Modern languages and software development frameworks keep us in the dark from dirty things like pointers or SQL, so that we can code in piece without breaking our minds on complicated things. Then we wonder why our programs run so slow under heavy load.

With the breaking of Moore's law and the flat-lining of clock speeds over the last few years, computer engineers have turned to parallel solutions to get an extra kick out of the processors. Unfortunately the modern languages like Java or Python are rife with problems when it comes to parallelism, like race-conditions, deadlocks and livelocks to name a few. Unfortunately, in order for us to switch to a more elegant and safe solution, we need to ditch the style of procedural/object-oriented programming that we have come to have ingrained in our minds.

Here is where the universities come in. The primary educational institutes for those who actually possess the intellectual capacity for this kind of programming. Unfortunately these institutions are governed more by the laws of economics than by computer science, so they try to pump out as many graduates as possible in order to cover the bills. Math is no fun, reduce math requirements. Pointers are no fun, make it optional. Scheme/Haskell are just weird and make many undergraduates cry, so ignore those too. We now have descended to the level of technical colleges (in the USA they are called vocational schools or community colleges I think) where we no longer require smarts to finish a degree, just some cash and some perseverance.

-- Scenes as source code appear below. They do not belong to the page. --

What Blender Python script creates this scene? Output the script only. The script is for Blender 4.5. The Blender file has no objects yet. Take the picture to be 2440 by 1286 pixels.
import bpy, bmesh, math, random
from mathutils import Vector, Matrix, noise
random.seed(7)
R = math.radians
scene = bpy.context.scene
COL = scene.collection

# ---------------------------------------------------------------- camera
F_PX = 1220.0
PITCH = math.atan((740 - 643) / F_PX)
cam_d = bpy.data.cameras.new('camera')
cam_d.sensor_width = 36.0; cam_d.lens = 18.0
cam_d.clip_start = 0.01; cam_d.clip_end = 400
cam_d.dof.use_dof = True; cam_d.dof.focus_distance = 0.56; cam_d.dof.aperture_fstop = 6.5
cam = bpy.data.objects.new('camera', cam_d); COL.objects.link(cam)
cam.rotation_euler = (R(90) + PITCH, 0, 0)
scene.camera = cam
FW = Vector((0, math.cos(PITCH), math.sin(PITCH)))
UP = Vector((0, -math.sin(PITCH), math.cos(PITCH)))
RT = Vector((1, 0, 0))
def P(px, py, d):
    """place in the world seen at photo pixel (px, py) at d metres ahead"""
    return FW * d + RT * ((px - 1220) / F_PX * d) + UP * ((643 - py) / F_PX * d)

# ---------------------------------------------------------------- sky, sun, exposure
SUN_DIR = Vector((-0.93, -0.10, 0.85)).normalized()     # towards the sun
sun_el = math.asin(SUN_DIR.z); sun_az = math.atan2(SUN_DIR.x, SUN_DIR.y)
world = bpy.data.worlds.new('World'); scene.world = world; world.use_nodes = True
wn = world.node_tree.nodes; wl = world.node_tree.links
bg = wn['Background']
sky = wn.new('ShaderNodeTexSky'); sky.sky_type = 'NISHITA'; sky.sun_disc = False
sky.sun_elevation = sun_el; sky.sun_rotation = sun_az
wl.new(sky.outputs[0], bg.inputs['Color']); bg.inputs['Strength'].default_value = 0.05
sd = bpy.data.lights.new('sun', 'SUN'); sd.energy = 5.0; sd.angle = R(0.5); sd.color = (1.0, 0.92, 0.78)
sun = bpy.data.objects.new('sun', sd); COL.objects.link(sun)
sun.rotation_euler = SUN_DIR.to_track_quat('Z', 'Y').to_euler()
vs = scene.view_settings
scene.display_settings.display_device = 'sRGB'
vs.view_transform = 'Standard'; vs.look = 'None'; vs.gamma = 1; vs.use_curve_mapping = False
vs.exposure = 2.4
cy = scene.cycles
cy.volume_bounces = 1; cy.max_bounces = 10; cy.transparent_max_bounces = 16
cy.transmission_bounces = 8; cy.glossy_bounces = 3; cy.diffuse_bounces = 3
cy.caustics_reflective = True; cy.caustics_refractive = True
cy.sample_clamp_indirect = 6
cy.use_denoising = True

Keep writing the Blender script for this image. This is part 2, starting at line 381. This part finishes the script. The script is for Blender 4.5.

Fortunately for us, most jobs don't require smarts, or education. Your job is to sit there and do what the bosses tell you to do, while they go out, eat steaks and do coke off a stripper's back (as Zed Shaw so eloquently put it at CUSEC 2008). Your job as a computer/software programmer/developer/analyst will generally involve you putting together JavaBeans or gluing together libraries in order to develop an application in a process first put into practice by Henry Ford called the assembly line.

1 comment:

Rob Britton said...

The problem I have with time-tracking and programming is that number of minutes worked doesn't really mean a whole lot, since the amount that a person can get done in a fixed amount of time varies a lot depending on their talent, time of day, how much coffee they've had, etc. etc. etc. I'd say a better measure is how much work they actually get done, although I can see how that'd be harder to quantify.